Stephen Bradberry, a community activist in New Orleans in the wake of Hurricane Katrina, uses the word "slacktivism" - as a caution for the idea that clicking on a "like" button is a sufficient alternative to grassroots organisation.
He also makes the point that while the internet makes so much information accessible, the power to find it is handed over to the search engines and their algorithms.
Rana Husseini, a Jordanian activist and journalist who uncovered stories about honour killings, says the internet has given a voice to public opinion.
She also shares concerns that digital technology can be used as tools for surveillance and control as well as openness and investigation.
But she speaks passionately about the way that ordinary people risk their lives to record video clips on their mobile phones in conflicts such as Syria.
"This couldn't have happened in the past - and probably this person will vanish."
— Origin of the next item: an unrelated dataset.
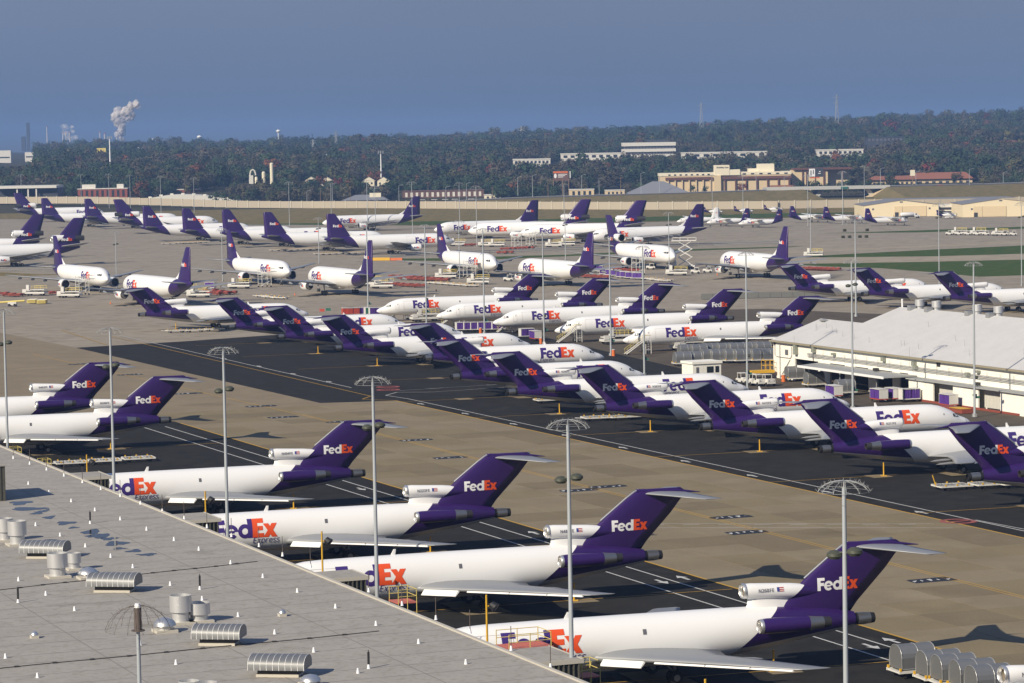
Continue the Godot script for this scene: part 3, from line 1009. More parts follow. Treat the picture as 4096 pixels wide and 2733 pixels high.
func fin_half(sp: Dictionary, x: float, y: float) -> float:
	var f: Array = sp.fin
	var i := 0
	while i < f.size() - 2 and f[i + 1][0] < y:
		i += 1
	var t := clampf((y - f[i][0]) / (f[i + 1][0] - f[i][0]), 0, 1)
	var le := lerpf(f[i][2], f[i + 1][2], t)
	var ch := lerpf(f[i][3], f[i + 1][3], t)
	return foil(clampf((x - le) / ch, 0, 1), lerpf(f[i][4], f[i + 1][4], t)) * ch

func wheel(called: String, parent: Node, at: Vector3, r: float, w: float) -> void:
	var s := nb()
	lathe(s, at - Vector3(w / 2, 0, 0), Vector3.RIGHT, [[0.02, r * 0.3], [0.0, r * 0.75], [w * 0.12, r * 0.95], [w * 0.3, r], [w * 0.7, r], [w * 0.88, r * 0.95], [w, r * 0.75], [w - 0.02, r * 0.3]], 14)
	var t := obj(called, s, M.tyre, parent)
	var h := nb()
	lathe(h, at - Vector3(w / 2 + 0.01, 0, 0), Vector3.RIGHT, [[0, 0.01], [0, r * 0.45], [w + 0.02, r * 0.45], [w + 0.02, 0.01]], 10)
	obj("hub", h, M.galvanised, t)

func gear(root: Node3D, x: float, z: float, top: float, r: float, rows: Array, gap: float, called: String) -> void:
	var s := nb()
	tube(s, Vector3(z, top, x), Vector3(z, r, x), 0.16, 0.12, 8)
	tube(s, Vector3(z, top * 0.95, x - 1.1), Vector3(z, r + 0.35, x), 0.07)
	tube(s, Vector3(z - gap, r, x + rows[0]), Vector3(z + gap, r, x + rows[0]), 0.09)
	if rows.size() > 1:
		tube(s, Vector3(z, r, x + rows[0]), Vector3(z, r, x + rows[-1]), 0.12)
	var g := obj(called, s, M.galvanised, root)
	for a in rows:
		for e in [-1, 1]:
			wheel("wheel", g, Vector3(z + e * gap, r, x + a), r, r * 0.65)

func engine(root: Node3D, at: Vector3, r: float, cowl_len: float, core_len: float, cowl: Material) -> Node3D:
	var s := nb()
	lathe(s, at, Vector3(0, 0, 1), [[0.12, r * 0.86], [0.03, r * 0.9], [0.0, r * 0.94], [0.06, r * 0.985], [cowl_len * 0.12, r * 1.03], [cowl_len * 0.4, r * 1.06], [cowl_len * 0.75, r], [cowl_len, r * 0.84], [cowl_len - 0.05, r * 0.8]], 22)
	var c := obj("engine", s, cowl, root)
	var l := nb()
	lathe(l, at, Vector3(0, 0, 1), [[0.16, r * 0.85], [0.0, r * 0.885], [-0.045, r * 0.94], [0.0, r * 0.995], [0.22, r * 1.035]], 22)
	obj("intake_lip", l, M.bright_metal, c)
	var f := nb()
	lathe(f, at, Vector3(0, 0, 1), [[0.1, r * 0.87], [1.2, r * 0.82], [1.2, 0.01]], 18)
	obj("fan", f, M.black, c)
	var x := nb()
	lathe(x, at, Vector3(0, 0, 1), [[cowl_len * 0.8, r * 0.7], [cowl_len + core_len * 0.1, r * 0.68], [cowl_len + core_len * 0.8, r * 0.5], [cowl_len + core_len * 0.78, r * 0.42], [cowl_len + core_len * 0.4, r * 0.3]], 18)
	obj("exhaust", x, M.metal, c)
	return c

func print_logo(sp: Dictionary, root: Node3D, x0: float, y0: float, cap: float, sides: Array, called := "lettering") -> void:
	var lg := logo()
	for k in 2:
		var s := nb()
		for side in sides:
			lay(s, lg[k], cap, 0.22, func(p): return on_side(sp, x0 + p.x if side > 0 else x0 + 3.51 * cap - p.x, y0 + p.y, side))
		obj(called, s, M.letter_purple if k == 0 else M.orange, root)

func print_word(sp: Dictionary, root: Node3D, polys: Array, x0: float, y0: float, cap: float, m: Material, sides: Array) -> void:
	var s := nb()
	var e := extent(polys) * cap
	for side in sides:
		lay(s, polys, cap, 0.3, func(p): return on_side(sp, x0 + p.x if side > 0 else x0 + e - p.x, y0 + p.y, side))
	obj("lettering", s, m, root)

func fin_logo(sp: Dictionary, root: Node, x0: float, y0: float, cap: float) -> void:
	var lg := logo()
	for k in 2:
		var s := nb()
		for side in [-1, 1]:
			lay(s, lg[k], cap, 0.4, func(p):
				var x: float = x0 + p.x if side > 0 else x0 + 3.51 * cap - p.x
				return Vector3(-side * (fin_half(sp, x, y0 + p.y) + sp.get("logo_out", 0.03)), y0 + p.y, x - sp.x0))
		obj("lettering", s, M.letter_white if k == 0 else M.orange, root)

func windows(sp: Dictionary, root: Node3D, list: Array, m: Material, called: String) -> void:   # list of outlines (x aft, y), on both sides
	for q in list:
		for side in [-1, 1]:
			var s := nb()
			lay(s, [pv(q)], 1.0, 0.25, func(p): return on_side(sp, p.x, p.y, side, 0.02))
			obj(called, s, m, root)

func outline_door(sp: Dictionary, root: Node3D, x: float, y: float, w: float, h: float, side: float) -> void:
	var t := 0.05
	var s := nb()
	lay(s, [pv([0, 0, w, 0, w, t, 0, t]), pv([0, h - t, w, h - t, w, h, 0, h]), pv([0, t, t, t, t, h - t, 0, h - t]), pv([w - t, t, w, t, w, h - t, w - t, h - t])], 1.0, 0.3, func(p): return on_side(sp, x + p.x, y + p.y, side, 0.015))
	obj("door_outline", s, M.outline, root)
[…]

But the act of documenting is an important statement in its own right, she says. The idea of so many individuals making their own video history in this way is "something new and important".
Outsiders' voices
As an educational project, the human rights training institute project in Florence is an unlikely collision of influences. It's a highly individual project.
Inside the sturdy medieval prison walls, in the birthplace of the European renaissance, there is this hi-tech centre for online civil rights, awaiting students from around the world.
Into this mix is added the legacy of Robert Kennedy's 1960s idealism. The foundation was set up in memory of the assassinated senator and is now headed by his daughter, Kerry Kennedy.
She recently had her own brush with the secret police when she headed a human rights delegation to the Western Sahara.
A trademark of Robert Kennedy's campaigning was to get information first hand, often from people excluded from the political mainstream.
And there is some kind of symmetry here - with social networking and blogging representing an instant electronic version of accumulating the authority of many individual voices.
They want to harness these new digital technologies to old causes.